#### Material:
▬▬▬

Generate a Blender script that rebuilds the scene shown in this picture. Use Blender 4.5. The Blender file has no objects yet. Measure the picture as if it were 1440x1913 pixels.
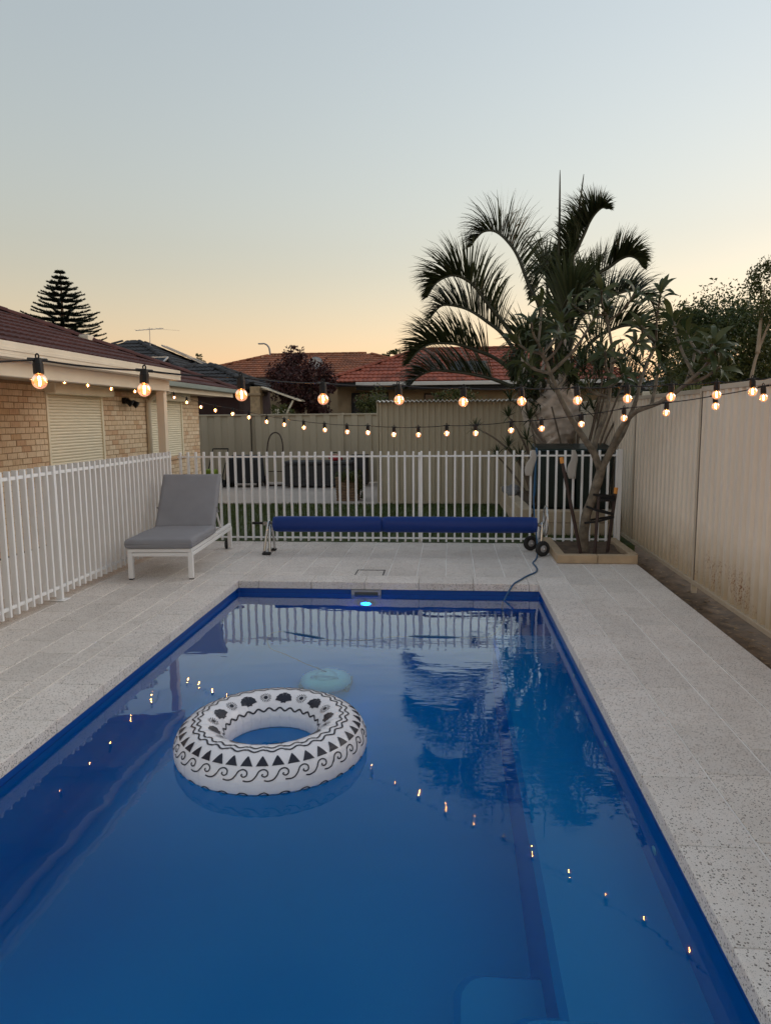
import bpy, bmesh, math, random
from mathutils import Vector, Matrix, noise

random.seed(11)
sc = bpy.context.scene
COL = sc.collection
R = math.radians

# ------------------------------------------------------------------ camera
cam = bpy.data.cameras.new('camera')
camo = bpy.data.objects.new('camera', cam)
COL.objects.link(camo)
sc.camera = camo
_p, _a, _r = R(7.4934), R(5.1978), R(-0.5)
_fh = Vector((-math.sin(_a), math.cos(_a), 0)); _rt = Vector((math.cos(_a), math.sin(_a), 0)); _u = Vector((0, 0, 1))
_fw = _fh * math.cos(_p) - _u * math.sin(_p); _up = _fh * math.sin(_p) + _u * math.cos(_p)
_cx = _rt * math.cos(_r) + _up * math.sin(_r); _cy = _up * math.cos(_r) - _rt * math.sin(_r)
M = Matrix((_cx, _cy, -_fw)).transposed().to_4x4()
M.translation = (0, 0, 1.65)
camo.matrix_world = M
cam.sensor_width = 36; cam.lens = 36 * 1330 / 1913
cam.clip_start = 0.05; cam.clip_end = 1500

# ------------------------------------------------------------------ dusk sky
world = bpy.data.worlds.new('World'); sc.world = world; world.use_nodes = True
nt = world.node_tree
bg = nt.nodes['Background']
sky = nt.nodes.new('ShaderNodeTexSky'); sky.sky_type = 'NISHITA'; sky.sun_disc = False
sky.sun_elevation = R(4.0); sky.sun_rotation = R(50); sky.air_density = 2.0; sky.dust_density = 0.3; sky.ozone_density = 5.0
gam = nt.nodes.new('ShaderNodeGamma'); gam.inputs[1].default_value = 0.70
tint = nt.nodes.new('ShaderNodeMix'); tint.data_type = 'RGBA'; tint.blend_type = 'MULTIPLY'; tint.inputs[0].default_value = 1
tint.inputs[7].default_value = (1.678, 1.218, 1.148, 1)
hsv = nt.nodes.new('ShaderNodeHueSaturation'); hsv.inputs['Saturation'].default_value = 0.7
bal = nt.nodes.new('ShaderNodeMix'); bal.data_type = 'RGBA'; bal.blend_type = 'MULTIPLY'; bal.inputs[0].default_value = 1; bal.inputs[7].default_value = (0.605, 0.575, 0.500, 1)
nt.links.new(sky.outputs[0], gam.inputs[0]); nt.links.new(gam.outputs[0], tint.inputs[6]); nt.links.new(tint.outputs[2], hsv.inputs['Color']); nt.links.new(hsv.outputs[0], bal.inputs[6]); nt.links.new(bal.outputs[2], bg.inputs[0])
bg.inputs[1].default_value = 0.15

# ------------------------------------------------------------------ weak wide sun lamp added as afterglow fill; the sun itself has set
sd = bpy.data.lights.new('sun', 'SUN'); sd.energy = 0.13; sd.angle = R(45); sd.color = (1, 0.92, 0.82)
so = bpy.data.objects.new('sun', sd); COL.objects.link(so)
_sdir = Vector((math.sin(R(72)) * math.cos(R(24)), math.cos(R(72)) * math.cos(R(24)), math.sin(R(24))))
so.rotation_euler = _sdir.to_track_quat('Z', 'Y').to_euler()

sc.view_settings.view_transform = 'Standard'; sc.view_settings.look = 'None'
sc.view_settings.gamma = 1; sc.view_settings.use_curve_mapping = False
sc.view_settings.exposure = 2.90
sc.render.engine = 'CYCLES'
sc.cycles.use_denoising = True
sc.cycles.max_bounces = 10; sc.cycles.transparent_max_bounces = 16
sc.cycles.sample_clamp_indirect = 1.0
sc.cycles.caustics_reflective = True; sc.cycles.caustics_refractive = True

# ------------------------------------------------------------------ helpers
OFF = {}


def tag(o, label=None, cat=None, group=None, kind=None):
    if label: o['label'] = label
    if cat: o['category'] = cat
    if group: o['group'] = group
    if kind: o['kind'] = kind
    return o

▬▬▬

#### Work required:
Quote the full listing above word for word; exclude every picture from the copy.

#### Final result:
Generate a Blender script that rebuilds the scene shown in this picture. Use Blender 4.5. The Blender file has no objects yet. Measure the picture as if it were 1440x1913 pixels.
import bpy, bmesh, math, random
from mathutils import Vector, Matrix, noise

random.seed(11)
sc = bpy.context.scene
COL = sc.collection
R = math.radians

# ------------------------------------------------------------------ camera
cam = bpy.data.cameras.new('camera')
camo = bpy.data.objects.new('camera', cam)
COL.objects.link(camo)
sc.camera = camo
_p, _a, _r = R(7.4934), R(5.1978), R(-0.5)
_fh = Vector((-math.sin(_a), math.cos(_a), 0)); _rt = Vector((math.cos(_a), math.sin(_a), 0)); _u = Vector((0, 0, 1))
_fw = _fh * math.cos(_p) - _u * math.sin(_p); _up = _fh * math.sin(_p) + _u * math.cos(_p)
_cx = _rt * math.cos(_r) + _up * math.sin(_r); _cy = _up * math.cos(_r) - _rt * math.sin(_r)
M = Matrix((_cx, _cy, -_fw)).transposed().to_4x4()
M.translation = (0, 0, 1.65)
camo.matrix_world = M
cam.sensor_width = 36; cam.lens = 36 * 1330 / 1913
cam.clip_start = 0.05; cam.clip_end = 1500

# ------------------------------------------------------------------ dusk sky
world = bpy.data.worlds.new('World'); sc.world = world; world.use_nodes = True
nt = world.node_tree
bg = nt.nodes['Background']
sky = nt.nodes.new('ShaderNodeTexSky'); sky.sky_type = 'NISHITA'; sky.sun_disc = False
sky.sun_elevation = R(4.0); sky.sun_rotation = R(50); sky.air_density = 2.0; sky.dust_density = 0.3; sky.ozone_density = 5.0
gam = nt.nodes.new('ShaderNodeGamma'); gam.inputs[1].default_value = 0.70
tint = nt.nodes.new('ShaderNodeMix'); tint.data_type = 'RGBA'; tint.blend_type = 'MULTIPLY'; tint.inputs[0].default_value = 1
tint.inputs[7].default_value = (1.678, 1.218, 1.148, 1)
hsv = nt.nodes.new('ShaderNodeHueSaturation'); hsv.inputs['Saturation'].default_value = 0.7
bal = nt.nodes.new('ShaderNodeMix'); bal.data_type = 'RGBA'; bal.blend_type = 'MULTIPLY'; bal.inputs[0].default_value = 1; bal.inputs[7].default_value = (0.605, 0.575, 0.500, 1)
nt.links.new(sky.outputs[0], gam.inputs[0]); nt.links.new(gam.outputs[0], tint.inputs[6]); nt.links.new(tint.outputs[2], hsv.inputs['Color']); nt.links.new(hsv.outputs[0], bal.inputs[6]); nt.links.new(bal.outputs[2], bg.inputs[0])
bg.inputs[1].default_value = 0.15

# ------------------------------------------------------------------ weak wide sun lamp added as afterglow fill; the sun itself has set
sd = bpy.data.lights.new('sun', 'SUN'); sd.energy = 0.13; sd.angle = R(45); sd.color = (1, 0.92, 0.82)
so = bpy.data.objects.new('sun', sd); COL.objects.link(so)
_sdir = Vector((math.sin(R(72)) * math.cos(R(24)), math.cos(R(72)) * math.cos(R(24)), math.sin(R(24))))
so.rotation_euler = _sdir.to_track_quat('Z', 'Y').to_euler()

sc.view_settings.view_transform = 'Standard'; sc.view_settings.look = 'None'
sc.view_settings.gamma = 1; sc.view_settings.use_curve_mapping = False
sc.view_settings.exposure = 2.90
sc.render.engine = 'CYCLES'
sc.cycles.use_denoising = True
sc.cycles.max_bounces = 10; sc.cycles.transparent_max_bounces = 16
sc.cycles.sample_clamp_indirect = 1.0
sc.cycles.caustics_reflective = True; sc.cycles.caustics_refractive = True

# ------------------------------------------------------------------ helpers
OFF = {}


def tag(o, label=None, cat=None, group=None, kind=None):
    if label: o['label'] = label
    if cat: o['category'] = cat
    if group: o['group'] = group
    if kind: o['kind'] = kind
    return o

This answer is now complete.